После обеда идем с Акицей к Джеймсу Шмидту, где мы провели вечер по всем правилам «визита», но не так мучительно, как это ожидалось. У них нашелся какой-то портрет предков с Жениной стороны (вероятно, не по ее отцу-еврею Нахмету, а по матери, исходящей от литовского Редера) и неизвестный мне до сих пор Левицкий (он считал за Лампи) или, скорее, старая и очень тщательная, но все же суховатая копия с него. Кроме того — пастель Мольнера, изображающая дедушку Редера, и портрет его сына-полковника и супруги — небольшие тщательные картинки 1840 года с монограммой А.М. — нечто сродни между «учеником Брюллова» и Тропининым. Джеймс мне поднес оттиск своей диссертации о римских скульпторах конца XV века.

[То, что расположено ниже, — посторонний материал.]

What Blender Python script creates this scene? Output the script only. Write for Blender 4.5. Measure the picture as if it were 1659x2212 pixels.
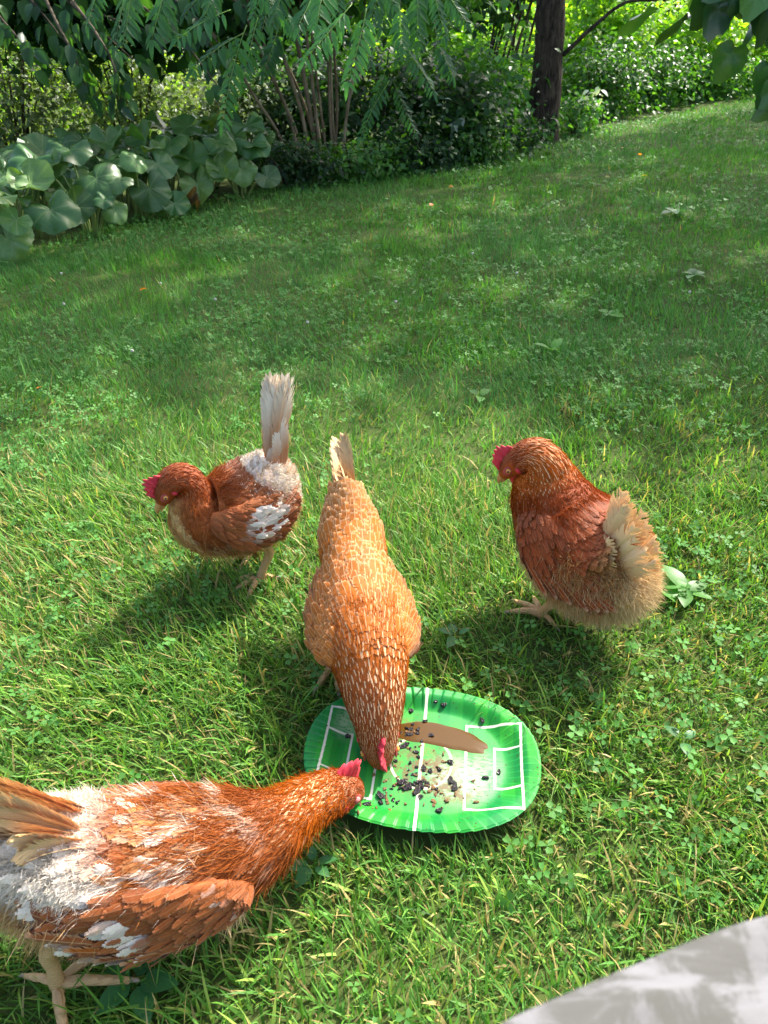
import bpy, math, random
import numpy as np
from mathutils import Vector

random.seed(7)
RNG = np.random.default_rng(11)
SC = bpy.context.scene
for o in list(bpy.data.objects):
    bpy.data.objects.remove(o)

# ------------------------------------------------------------------ camera
cam_d = bpy.data.cameras.new('camera')
cam = bpy.data.objects.new('camera', cam_d)
SC.collection.objects.link(cam)
cam.location = (0, 0, 1.0)
cam.rotation_euler = (math.radians(90 - 34), 0, 0)
cam_d.sensor_fit = 'VERTICAL'
cam_d.sensor_height = 36
cam_d.lens = 36 * 1550 / 2212
cam_d.clip_start = 0.01
cam_d.clip_end = 200
cam_d.dof.use_dof = True
cam_d.dof.focus_distance = 1.35
cam_d.dof.aperture_fstop = 12.0
SC.camera = cam

# ------------------------------------------------------------------ world, sun, exposure
SUN_EL, SUN_AZ = 47.0, 40.5          # azimuth measured clockwise from +Y
world = bpy.data.worlds.new('World')
SC.world = world
world.use_nodes = True
wn = world.node_tree.nodes
bg = wn['Background']
sky = wn.new('ShaderNodeTexSky')
sky.sky_type = 'NISHITA'
sky.sun_disc = False
sky.sun_elevation = math.radians(SUN_EL)
sky.sun_rotation = math.radians(SUN_AZ)
sky.air_density = 1.0
sky.dust_density = 4.0
sky.ozone_density = 0.4
world.node_tree.links.new(sky.outputs[0], bg.inputs[0])
bg.inputs[1].default_value = 0.13
sun_d = bpy.data.lights.new('sun', 'SUN')
sun_d.energy = 3.2
sun_d.angle = math.radians(0.5)
sun_d.color = (1.0, 0.95, 0.86)
sun = bpy.data.objects.new('sun', sun_d)
SC.collection.objects.link(sun)
ce = math.cos(math.radians(SUN_EL))
SUNV = np.array([math.sin(math.radians(SUN_AZ)) * ce, math.cos(math.radians(SUN_AZ)) * ce, math.sin(math.radians(SUN_EL))])
sun.rotation_euler = Vector(SUNV).to_track_quat('Z', 'Y').to_euler()
sun.location = (4, 5, 8)
SC.view_settings.view_transform = 'Standard'
SC.view_settings.look = 'None'
SC.view_settings.gamma = 1
SC.view_settings.use_curve_mapping = False
SC.view_settings.exposure = 1.84
SC.render.engine = 'CYCLES'
SC.cycles.max_bounces = 8
SC.cycles.diffuse_bounces = 4
SC.cycles.transmission_bounces = 5

# ------------------------------------------------------------------ helpers
COL = SC.collection

def lin(r, g, b):
    f = lambda c: (c / 255 / 12.92) if c / 255 <= 0.04045 else ((c / 255 + 0.055) / 1.055) ** 2.4
    return np.array([f(r), f(g), f(b)])

def unit(v):
    v = np.asarray(v, float)
    return v / np.maximum(np.linalg.norm(v, axis=-1, keepdims=True), 1e-9)

def frames(d, n):
    """rotation matrices (N,3,3) with columns x = d, y = side, z close to n"""
    x = unit(d)
    y = unit(np.cross(n, x))
    z = np.cross(x, y)
    return np.stack([x, y, z], axis=-1)

def mesh_data(name, V, F, attrs=None, smooth=True):
    """V (n,3); F: list of int arrays (m,k); attrs {name: (type, array)} on points"""
    me = bpy.data.meshes.new(name)
    V = np.asarray(V, np.float32)
    Fs = [np.asarray(f, np.int32) for f in (F if isinstance(F, list) else [F]) if len(f)]
    me.vertices.add(len(V))
    me.vertices.foreach_set('co', V.ravel())
    loops = np.concatenate([f.ravel() for f in Fs])
    sizes = np.concatenate([np.full(len(f), f.shape[1], np.int32) for f in Fs])
    me.loops.add(len(loops))
    me.loops.foreach_set('vertex_index', loops)
    me.polygons.add(len(sizes))
    starts = np.concatenate([[0], np.cumsum(sizes)[:-1]]).astype(np.int32)
    me.polygons.foreach_set('loop_start', starts)
    me.polygons.foreach_set('loop_total', sizes)
    me.polygons.foreach_set('use_smooth', np.full(len(sizes), smooth))
    for k, (t, a) in (attrs or {}).items():
        at = me.attributes.new(k, t, 'POINT')
        a = np.asarray(a, np.float32)
        if t == 'FLOAT_COLOR':
            if a.shape[1] == 3:
                a = np.concatenate([a, np.ones((len(a), 1), np.float32)], 1)
            at.data.foreach_set('color', a.ravel())
        elif t == 'FLOAT_VECTOR':
            at.data.foreach_set('vector', a.ravel())
        else:
            at.data.foreach_set('value', a.ravel())
    me.update()
    me.validate()
    return me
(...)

У Акицы гнев медленно сменился на милость в отношении Моти. Она ей даже оперировала сегодня мозоль на ноге. И та, бедная, сразу расцвела и повеселела, а то все эти дни она ходила как в воду опущенная и даже заикнулась мне как-то, что ей лучше уйти, благо ее сманивают Гревсы, а барыня ее за что-то невзлюбила. Грустно, что такой человек обречен на немоту. Она и объясниться со своим обидчиком не сможет, не сумеет, не приучена соблюдению своего достоинства. Да и чересчур много чисто русской покорности. И сколько таких! Сколько именно на этом строится «чисто русского» в государственном масштабе. И вот Акице с ее «чисто европейским» осознанием личности, гордости, независимости, с сильно развитым self-respect, никак не понять ни того, что в этом есть трогательного, насколько нас, европейцев, это обязывает первым протягивать руку и этим «униженным», и уже во всяком случае, раз приблизив их, не дать им снова почувствовать их унижение, не потакать их склонности к самоуничижению, в чем гораздо больше какой-то «гордости навыворот», нежели это кажется.